§ **What to work on**
Can you reproduce the data beneath, keeping every line exact?

— start Recorded information —

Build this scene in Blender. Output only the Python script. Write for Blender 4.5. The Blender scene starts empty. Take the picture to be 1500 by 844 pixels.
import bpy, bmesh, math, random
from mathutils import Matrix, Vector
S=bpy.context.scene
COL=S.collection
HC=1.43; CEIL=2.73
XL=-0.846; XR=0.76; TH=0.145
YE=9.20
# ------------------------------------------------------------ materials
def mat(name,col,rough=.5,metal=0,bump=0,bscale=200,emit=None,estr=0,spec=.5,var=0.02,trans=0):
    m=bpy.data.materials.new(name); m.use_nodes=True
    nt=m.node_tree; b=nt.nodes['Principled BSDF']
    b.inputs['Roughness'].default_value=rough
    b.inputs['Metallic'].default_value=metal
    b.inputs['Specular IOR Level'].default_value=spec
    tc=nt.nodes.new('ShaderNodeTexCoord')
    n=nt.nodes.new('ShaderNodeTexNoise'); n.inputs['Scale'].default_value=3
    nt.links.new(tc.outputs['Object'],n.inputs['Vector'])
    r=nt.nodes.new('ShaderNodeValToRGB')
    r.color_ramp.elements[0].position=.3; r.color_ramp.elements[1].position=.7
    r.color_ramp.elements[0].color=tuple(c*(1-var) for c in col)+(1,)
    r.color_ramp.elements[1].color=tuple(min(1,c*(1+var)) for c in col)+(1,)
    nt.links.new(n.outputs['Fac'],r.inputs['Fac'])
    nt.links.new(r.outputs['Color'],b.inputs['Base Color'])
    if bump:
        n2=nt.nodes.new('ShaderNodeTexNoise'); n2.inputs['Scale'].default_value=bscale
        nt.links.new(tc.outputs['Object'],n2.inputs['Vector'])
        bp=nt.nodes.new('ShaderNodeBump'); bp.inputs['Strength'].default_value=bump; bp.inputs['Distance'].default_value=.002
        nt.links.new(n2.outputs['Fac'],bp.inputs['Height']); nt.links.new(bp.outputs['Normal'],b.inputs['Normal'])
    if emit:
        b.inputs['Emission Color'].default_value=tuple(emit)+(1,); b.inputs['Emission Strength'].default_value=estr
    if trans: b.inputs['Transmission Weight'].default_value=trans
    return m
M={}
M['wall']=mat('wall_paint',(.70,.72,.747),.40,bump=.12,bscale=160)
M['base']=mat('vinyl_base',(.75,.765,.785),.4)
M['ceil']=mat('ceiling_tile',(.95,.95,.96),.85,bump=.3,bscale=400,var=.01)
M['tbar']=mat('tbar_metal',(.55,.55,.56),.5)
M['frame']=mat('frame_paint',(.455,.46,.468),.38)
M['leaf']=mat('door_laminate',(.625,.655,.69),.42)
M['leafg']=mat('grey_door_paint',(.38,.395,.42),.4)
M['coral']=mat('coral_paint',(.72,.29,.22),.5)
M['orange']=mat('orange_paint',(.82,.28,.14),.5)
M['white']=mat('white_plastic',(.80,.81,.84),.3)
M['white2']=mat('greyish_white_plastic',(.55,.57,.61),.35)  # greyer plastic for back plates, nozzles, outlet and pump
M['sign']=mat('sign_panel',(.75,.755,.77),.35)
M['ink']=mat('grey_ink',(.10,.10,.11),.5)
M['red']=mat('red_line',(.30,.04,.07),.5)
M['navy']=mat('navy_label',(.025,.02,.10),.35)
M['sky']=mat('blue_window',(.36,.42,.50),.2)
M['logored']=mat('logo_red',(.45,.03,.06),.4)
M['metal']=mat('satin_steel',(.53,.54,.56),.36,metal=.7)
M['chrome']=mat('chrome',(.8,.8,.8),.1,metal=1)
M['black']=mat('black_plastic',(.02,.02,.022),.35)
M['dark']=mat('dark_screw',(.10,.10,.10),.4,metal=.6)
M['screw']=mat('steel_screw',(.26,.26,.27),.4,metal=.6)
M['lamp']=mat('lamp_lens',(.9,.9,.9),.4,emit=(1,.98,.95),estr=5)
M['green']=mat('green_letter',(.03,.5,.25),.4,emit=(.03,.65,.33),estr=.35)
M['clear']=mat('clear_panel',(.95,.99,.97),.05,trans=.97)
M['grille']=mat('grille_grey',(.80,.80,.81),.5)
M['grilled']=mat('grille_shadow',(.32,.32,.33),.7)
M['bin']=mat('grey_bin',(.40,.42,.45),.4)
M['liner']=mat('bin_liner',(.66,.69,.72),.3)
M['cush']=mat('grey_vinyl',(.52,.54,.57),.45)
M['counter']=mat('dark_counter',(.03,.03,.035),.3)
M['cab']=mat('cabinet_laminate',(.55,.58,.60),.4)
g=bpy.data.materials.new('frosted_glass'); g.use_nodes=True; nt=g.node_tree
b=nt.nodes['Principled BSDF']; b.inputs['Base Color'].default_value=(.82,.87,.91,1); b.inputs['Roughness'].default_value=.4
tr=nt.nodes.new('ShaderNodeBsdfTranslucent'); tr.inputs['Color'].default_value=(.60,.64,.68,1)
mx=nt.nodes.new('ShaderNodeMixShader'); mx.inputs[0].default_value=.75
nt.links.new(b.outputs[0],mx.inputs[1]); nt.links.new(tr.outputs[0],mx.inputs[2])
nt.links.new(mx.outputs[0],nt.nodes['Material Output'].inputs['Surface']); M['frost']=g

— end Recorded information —

§ **Exercise result**
Build this scene in Blender. Output only the Python script. Write for Blender 4.5. The Blender scene starts empty. Take the picture to be 1500 by 844 pixels.
import bpy, bmesh, math, random
from mathutils import Matrix, Vector
S=bpy.context.scene
COL=S.collection
HC=1.43; CEIL=2.73
XL=-0.846; XR=0.76; TH=0.145
YE=9.20
# ------------------------------------------------------------ materials
def mat(name,col,rough=.5,metal=0,bump=0,bscale=200,emit=None,estr=0,spec=.5,var=0.02,trans=0):
    m=bpy.data.materials.new(name); m.use_nodes=True
    nt=m.node_tree; b=nt.nodes['Principled BSDF']
    b.inputs['Roughness'].default_value=rough
    b.inputs['Metallic'].default_value=metal
    b.inputs['Specular IOR Level'].default_value=spec
    tc=nt.nodes.new('ShaderNodeTexCoord')
    n=nt.nodes.new('ShaderNodeTexNoise'); n.inputs['Scale'].default_value=3
    nt.links.new(tc.outputs['Object'],n.inputs['Vector'])
    r=nt.nodes.new('ShaderNodeValToRGB')
    r.color_ramp.elements[0].position=.3; r.color_ramp.elements[1].position=.7
    r.color_ramp.elements[0].color=tuple(c*(1-var) for c in col)+(1,)
    r.color_ramp.elements[1].color=tuple(min(1,c*(1+var)) for c in col)+(1,)
    nt.links.new(n.outputs['Fac'],r.inputs['Fac'])
    nt.links.new(r.outputs['Color'],b.inputs['Base Color'])
    if bump:
        n2=nt.nodes.new('ShaderNodeTexNoise'); n2.inputs['Scale'].default_value=bscale
        nt.links.new(tc.outputs['Object'],n2.inputs['Vector'])
        bp=nt.nodes.new('ShaderNodeBump'); bp.inputs['Strength'].default_value=bump; bp.inputs['Distance'].default_value=.002
        nt.links.new(n2.outputs['Fac'],bp.inputs['Height']); nt.links.new(bp.outputs['Normal'],b.inputs['Normal'])
    if emit:
        b.inputs['Emission Color'].default_value=tuple(emit)+(1,); b.inputs['Emission Strength'].default_value=estr
    if trans: b.inputs['Transmission Weight'].default_value=trans
    return m
M={}
M['wall']=mat('wall_paint',(.70,.72,.747),.40,bump=.12,bscale=160)
M['base']=mat('vinyl_base',(.75,.765,.785),.4)
M['ceil']=mat('ceiling_tile',(.95,.95,.96),.85,bump=.3,bscale=400,var=.01)
M['tbar']=mat('tbar_metal',(.55,.55,.56),.5)
M['frame']=mat('frame_paint',(.455,.46,.468),.38)
M['leaf']=mat('door_laminate',(.625,.655,.69),.42)
M['leafg']=mat('grey_door_paint',(.38,.395,.42),.4)
M['coral']=mat('coral_paint',(.72,.29,.22),.5)
M['orange']=mat('orange_paint',(.82,.28,.14),.5)
M['white']=mat('white_plastic',(.80,.81,.84),.3)
M['white2']=mat('greyish_white_plastic',(.55,.57,.61),.35)  # greyer plastic for back plates, nozzles, outlet and pump
M['sign']=mat('sign_panel',(.75,.755,.77),.35)
M['ink']=mat('grey_ink',(.10,.10,.11),.5)
M['red']=mat('red_line',(.30,.04,.07),.5)
M['navy']=mat('navy_label',(.025,.02,.10),.35)
M['sky']=mat('blue_window',(.36,.42,.50),.2)
M['logored']=mat('logo_red',(.45,.03,.06),.4)
M['metal']=mat('satin_steel',(.53,.54,.56),.36,metal=.7)
M['chrome']=mat('chrome',(.8,.8,.8),.1,metal=1)
M['black']=mat('black_plastic',(.02,.02,.022),.35)
M['dark']=mat('dark_screw',(.10,.10,.10),.4,metal=.6)
M['screw']=mat('steel_screw',(.26,.26,.27),.4,metal=.6)
M['lamp']=mat('lamp_lens',(.9,.9,.9),.4,emit=(1,.98,.95),estr=5)
M['green']=mat('green_letter',(.03,.5,.25),.4,emit=(.03,.65,.33),estr=.35)
M['clear']=mat('clear_panel',(.95,.99,.97),.05,trans=.97)
M['grille']=mat('grille_grey',(.80,.80,.81),.5)
M['grilled']=mat('grille_shadow',(.32,.32,.33),.7)
M['bin']=mat('grey_bin',(.40,.42,.45),.4)
M['liner']=mat('bin_liner',(.66,.69,.72),.3)
M['cush']=mat('grey_vinyl',(.52,.54,.57),.45)
M['counter']=mat('dark_counter',(.03,.03,.035),.3)
M['cab']=mat('cabinet_laminate',(.55,.58,.60),.4)
g=bpy.data.materials.new('frosted_glass'); g.use_nodes=True; nt=g.node_tree
b=nt.nodes['Principled BSDF']; b.inputs['Base Color'].default_value=(.82,.87,.91,1); b.inputs['Roughness'].default_value=.4
tr=nt.nodes.new('ShaderNodeBsdfTranslucent'); tr.inputs['Color'].default_value=(.60,.64,.68,1)
mx=nt.nodes.new('ShaderNodeMixShader'); mx.inputs[0].default_value=.75
nt.links.new(b.outputs[0],mx.inputs[1]); nt.links.new(tr.outputs[0],mx.inputs[2])
nt.links.new(mx.outputs[0],nt.nodes['Material Output'].inputs['Surface']); M['frost']=g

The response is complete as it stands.